--- BEGIN Dataset section ---

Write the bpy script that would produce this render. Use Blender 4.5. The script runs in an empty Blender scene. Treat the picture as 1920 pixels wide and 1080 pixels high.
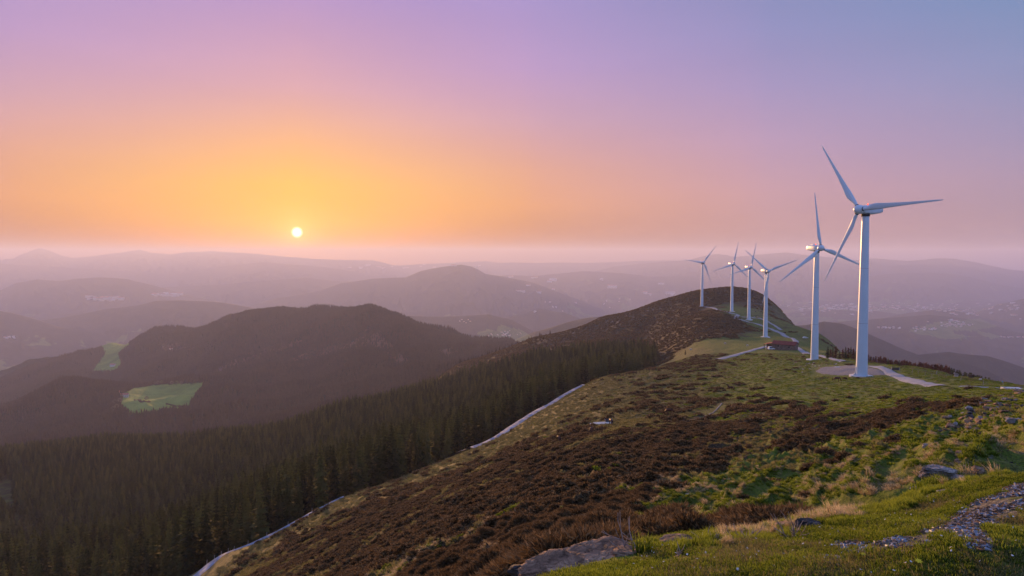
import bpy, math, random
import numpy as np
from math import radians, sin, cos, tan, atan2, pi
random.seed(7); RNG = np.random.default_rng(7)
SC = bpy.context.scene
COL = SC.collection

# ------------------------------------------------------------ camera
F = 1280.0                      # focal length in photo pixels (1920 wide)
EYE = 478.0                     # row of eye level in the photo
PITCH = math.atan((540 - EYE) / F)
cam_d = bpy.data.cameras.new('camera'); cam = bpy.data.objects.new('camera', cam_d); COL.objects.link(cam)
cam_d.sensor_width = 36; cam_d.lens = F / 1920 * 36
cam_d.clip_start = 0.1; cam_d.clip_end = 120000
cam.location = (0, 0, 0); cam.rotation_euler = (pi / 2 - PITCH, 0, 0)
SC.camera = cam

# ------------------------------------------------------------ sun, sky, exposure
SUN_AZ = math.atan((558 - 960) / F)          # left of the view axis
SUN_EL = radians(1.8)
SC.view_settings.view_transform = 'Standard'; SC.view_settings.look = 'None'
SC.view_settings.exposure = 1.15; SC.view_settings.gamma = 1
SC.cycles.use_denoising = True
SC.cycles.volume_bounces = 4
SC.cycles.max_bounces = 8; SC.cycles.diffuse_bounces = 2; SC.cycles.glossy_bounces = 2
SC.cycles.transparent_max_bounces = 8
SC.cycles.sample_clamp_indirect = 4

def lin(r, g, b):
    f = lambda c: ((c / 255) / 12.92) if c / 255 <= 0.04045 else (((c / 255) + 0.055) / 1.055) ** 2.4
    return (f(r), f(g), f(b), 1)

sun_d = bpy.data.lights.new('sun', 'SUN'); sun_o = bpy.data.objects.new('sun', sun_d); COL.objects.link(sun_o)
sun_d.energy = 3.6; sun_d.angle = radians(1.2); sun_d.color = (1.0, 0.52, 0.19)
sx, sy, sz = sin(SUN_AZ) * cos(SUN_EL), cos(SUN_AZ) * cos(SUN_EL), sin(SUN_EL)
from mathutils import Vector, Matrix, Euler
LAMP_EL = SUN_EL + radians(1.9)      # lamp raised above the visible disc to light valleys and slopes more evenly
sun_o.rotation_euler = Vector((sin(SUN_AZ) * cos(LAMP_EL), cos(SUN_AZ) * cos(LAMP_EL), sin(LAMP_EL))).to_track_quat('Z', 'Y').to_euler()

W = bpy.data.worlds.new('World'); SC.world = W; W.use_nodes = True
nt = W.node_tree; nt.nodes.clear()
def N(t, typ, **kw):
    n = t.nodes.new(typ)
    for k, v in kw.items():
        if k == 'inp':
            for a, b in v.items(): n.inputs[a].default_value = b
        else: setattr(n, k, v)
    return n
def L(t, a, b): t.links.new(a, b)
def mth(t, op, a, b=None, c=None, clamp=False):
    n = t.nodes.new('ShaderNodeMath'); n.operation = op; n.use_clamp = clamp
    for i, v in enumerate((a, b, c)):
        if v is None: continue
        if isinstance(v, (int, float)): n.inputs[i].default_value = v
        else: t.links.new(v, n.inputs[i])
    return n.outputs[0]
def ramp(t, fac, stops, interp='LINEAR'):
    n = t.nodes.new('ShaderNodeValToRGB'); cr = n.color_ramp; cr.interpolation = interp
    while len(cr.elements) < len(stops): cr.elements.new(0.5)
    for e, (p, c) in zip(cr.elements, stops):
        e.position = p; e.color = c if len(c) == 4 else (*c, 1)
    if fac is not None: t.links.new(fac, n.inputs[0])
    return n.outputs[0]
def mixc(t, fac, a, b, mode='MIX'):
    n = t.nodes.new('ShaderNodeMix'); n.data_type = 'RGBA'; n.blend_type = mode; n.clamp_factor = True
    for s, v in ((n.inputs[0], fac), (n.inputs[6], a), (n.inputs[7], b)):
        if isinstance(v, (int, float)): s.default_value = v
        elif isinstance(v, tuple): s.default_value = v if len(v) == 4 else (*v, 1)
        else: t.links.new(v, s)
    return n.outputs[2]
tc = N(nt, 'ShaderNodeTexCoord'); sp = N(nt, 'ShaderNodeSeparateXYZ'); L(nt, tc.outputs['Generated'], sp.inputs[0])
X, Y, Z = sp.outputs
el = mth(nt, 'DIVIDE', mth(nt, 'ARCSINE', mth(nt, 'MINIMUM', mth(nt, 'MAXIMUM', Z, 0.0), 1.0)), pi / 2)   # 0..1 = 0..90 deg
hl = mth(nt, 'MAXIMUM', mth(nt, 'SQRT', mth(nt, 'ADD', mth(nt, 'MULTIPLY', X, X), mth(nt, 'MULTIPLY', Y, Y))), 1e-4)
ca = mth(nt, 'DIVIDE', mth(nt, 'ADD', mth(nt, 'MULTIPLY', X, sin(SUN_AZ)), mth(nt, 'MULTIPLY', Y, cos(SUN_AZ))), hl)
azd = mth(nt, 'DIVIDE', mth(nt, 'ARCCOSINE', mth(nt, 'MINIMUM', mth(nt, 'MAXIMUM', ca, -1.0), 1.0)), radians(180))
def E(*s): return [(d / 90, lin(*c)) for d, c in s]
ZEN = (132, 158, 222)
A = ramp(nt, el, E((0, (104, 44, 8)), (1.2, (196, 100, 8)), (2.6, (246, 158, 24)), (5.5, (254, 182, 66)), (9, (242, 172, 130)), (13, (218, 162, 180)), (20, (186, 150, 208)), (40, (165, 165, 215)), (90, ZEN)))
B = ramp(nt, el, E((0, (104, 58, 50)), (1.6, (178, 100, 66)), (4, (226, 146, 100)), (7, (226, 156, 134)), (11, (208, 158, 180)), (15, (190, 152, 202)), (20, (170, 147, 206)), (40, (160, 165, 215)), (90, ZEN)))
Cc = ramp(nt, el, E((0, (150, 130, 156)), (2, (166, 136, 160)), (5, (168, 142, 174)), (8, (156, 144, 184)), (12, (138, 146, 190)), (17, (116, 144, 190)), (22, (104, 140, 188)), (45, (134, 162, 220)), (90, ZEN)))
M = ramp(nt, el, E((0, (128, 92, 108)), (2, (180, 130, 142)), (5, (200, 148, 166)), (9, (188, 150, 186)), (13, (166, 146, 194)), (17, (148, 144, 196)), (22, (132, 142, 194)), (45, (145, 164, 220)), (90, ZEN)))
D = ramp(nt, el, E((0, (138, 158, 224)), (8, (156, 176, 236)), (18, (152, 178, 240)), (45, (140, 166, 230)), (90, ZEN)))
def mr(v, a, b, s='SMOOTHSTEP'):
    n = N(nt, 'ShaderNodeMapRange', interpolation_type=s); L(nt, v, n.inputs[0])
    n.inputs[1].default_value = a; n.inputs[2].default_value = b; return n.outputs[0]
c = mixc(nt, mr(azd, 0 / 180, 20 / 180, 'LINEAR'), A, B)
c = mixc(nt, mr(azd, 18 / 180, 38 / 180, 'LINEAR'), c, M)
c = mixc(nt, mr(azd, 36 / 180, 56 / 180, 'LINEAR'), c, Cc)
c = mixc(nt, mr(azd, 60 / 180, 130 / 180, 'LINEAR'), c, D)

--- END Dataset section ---

Leave out any pictures and return exactly the lines from the beginning of the data through the line with "COL = SC.collection", inclusive.

Expected answer:
Write the bpy script that would produce this render. Use Blender 4.5. The script runs in an empty Blender scene. Treat the picture as 1920 pixels wide and 1080 pixels high.
import bpy, math, random
import numpy as np
from math import radians, sin, cos, tan, atan2, pi
random.seed(7); RNG = np.random.default_rng(7)
SC = bpy.context.scene
COL = SC.collection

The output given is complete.